Die Ereignisse der letzten Jahre haben eine derartige Dimension, daß die Wirklichkeit oft das Denken überholt. Imperien und Religionen (oder wenn man will: Philosophien) brechen zusammen, statt dessen tauchen Glaubenssätze und Ideen wieder auf, die man längst tot oder begraben glaubte.

Wenn sich Ereignisse derart überstürzen, verwirrt sich das Denken oft eher als sich zu klären, verarmt, statt reicher zu werden. Beim Auseinanderhalten dessen, was noch lebt und was tot ist, überzieht man leicht und verwirft mitunter das Ganze eines Denksystems, dessen Wert weit über momentane Umwälzungen hinausreicht. Etwa beim Marxismus. Natürlich kann man viele Marxisten nicht verstehen, wenn sie noch immer nicht begreifen, daß sie in eine historisch-philosophisch-religiöse Krise geraten sind, die man nicht mit lediglich politisch-programmatischen Lösungen überwinden kann, wenn diese nicht den aktuellen Grundfragen (woher und wohin) genügt. Doch noch schlimmer wäre eine Einbunkerung oder ein bloßer Rekurs auf die einstige — unzweifelhafte — Bedeutung des Kommunismus.

Sollen wir alleine deshalb nun nichts mehr mit dem Marxismus zu tun haben?

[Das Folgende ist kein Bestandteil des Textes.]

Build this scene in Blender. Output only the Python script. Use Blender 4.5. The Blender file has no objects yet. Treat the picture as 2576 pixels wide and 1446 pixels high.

Der Marxismus hat den Klassenkampf zur Hauptlinie seiner Geschichtsdeutung gemacht. Sollen wir dieses Prinzip aus unserem Denksystem streichen? Tatsächlich würden wir dann weniger denn mehr von gestern und auch von morgen verstehen.

Weiteres Beispiel: die Rückkehr des Privateigentums. Sicher: Sozialisierung und kommunistische Wirtschaftsform haben so viel Negatives produziert, daß ihre Schwierigkeiten durchaus verdient erscheinen. Doch wir dürfen nicht vergessen, daß es keineswegs nur Sozialismus und Kommunismus waren, die zur immer stärkeren Präsenz des öffentlichen Sektors in der Wirtschaft geführt haben; es war ganz allgemein die historische Entwicklung der Zeit.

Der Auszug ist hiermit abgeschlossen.